Thursday, September 8, 2011

Hi Teach...Hi Pupe!

For those of you too young to recognize or like a lot of us, too old to remember the literary reference in the title it comes from the late sixties novel “Up the Down Staircase” by Bel Kaufman chronicling the woes of a new teacher struggling through the frustrations of the public school system’s bureaucracy.
This being the first week of the school year for a lot of students and educators, I thought it would be n*** to salute one of the two most underappreciated professions, teachers and also add my humble musings on education in general.
I take pride in calling so many of you life-long friends. And on my Facebook list there are several more of these beautiful dedicated people both currently active and retired. They include kindergarten teachers, elementary school teachers, high school instructors and at least one university professor. There’s even one dude trying to fake his way through teaching Chinese students English in Beijing.
I cherish the efforts that my teachers put forth in aiding me along my journey to where I am today. I can even appreciate the infamous Sister Miriam Henry for making sure we learned all the basics necessary in grade one even though her methods could have been described as brutal. In fact, most of the Spanish Inquisitors would have winced at some of her antics.  I’m pretty sure one of my favourite current grade one teachers uses much more civilized methods to control her students. Right, JS?
The most important thing my teachers instilled in me was the desire to learn more by encouraging my curiosity. This desire did not stop just because I stopped going to school. In the work place, I always made it a habit to stick my nose into every aspect of the business because I wanted to know how every operated not just what went on in my little corner of the office. I’ve always found that the more I learn the greater my appetite to learn becomes and as well the more I want to share my gained knowledge and/or opinions thus I’m inflicting my love of writing upon you.
It would be a lie to say that all the teachers I ran across were excellent and some I would even question their competence but I do not recall running across one teacher that was only in it for the money or the benefits. Oh sure there probably are some teachers in this category but there are much more lucrative ways to accumulate wealth. Despite rumours very few teachers spend their entire summer at their villa in the south of France planning their winter vacation in Aspen.
With regard to education in general, I am saddened to see the path our system is heading. There seems to be a misguided movement that believes marks and test scores are the ultimate goal. It is one thing to use the rote method in teaching basic skills and even then it is not necessarily that beneficial. I can remember being an abysmal failure when it came to rapidly reciting or worse writing out the times tables but I was always the first to identify the answer in a word or logic problem. We have calculators to do the actual multiplication now; the real trick is in figuring out the path to the answer. And would someone please tell me the logic in having to know that 11x12=132 when our entire system is Base 10?
The best way to instil a love of education in a child is not to point out his or her weaknesses but to encourage their strengths. This is where our current system is starting to fail us. Art, music, PE and other creative programs are being cut. This will only lead to more students giving up on education.
The current attitude to post-secondary education is heading in the wrong direction as well. There is a major movement for universities to become job training centers rather than places of education. I think the world would be much better off with more MA’s in Medieval Languages and less MBA’s. (Does that make up for the earlier cheap shot, RD?)
Note to all the English teachers reading this: I couldn’t give a rat’s ass if I made a few grammatical errors here! ;-P
Once again, Thanks, Teach!! :-D

Just in case you are wondering what the other most underappreciated profession is, it would be nurses. Although I have several fabulous friends who are in that calling I don’t plan on writing about them. Personally, I am not really fond of being in the position where it is necessary to deal with a nurse. However, I thank you from the bottom of my heart for all the wonderful things you do to help people in their times of need.
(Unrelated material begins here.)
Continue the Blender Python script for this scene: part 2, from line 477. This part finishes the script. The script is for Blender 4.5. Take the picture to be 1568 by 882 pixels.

Postscript - June 15/14 - You can read about my new found increased respect for the nursing profession when you read about my adventures in "How I Spent My 'Fall' Vacation"

Thank you and enjoy the rest of your day here in the Magic Kingdom. Oh crap, wrong theme park! ;-)


  1. Well said Denny!

    As for crappy teachers, I only remember my grade 2 teacher. Wicked, mean man.

    But my time with my grade 7 science teacher was phenomenal. I cried when I graduated to grade 8 because I wouldn't see and talk with him daily. He helped instill patience and a sense of wonder. I love you Mr. Gable! :)

  2. Curiosity is one of those strengths that gets squashed if it isn't fed at a young age. N***ly said, Dennis! As for the "12 x table" I use it when I'm cutting wood (12 feet = 132 inches) or quilting with my american friends (still operating on inches and yards)... and I still use my geometry stuff (Thank you, Mrs. Bardsley!!!) when I'm designing quilt blocks!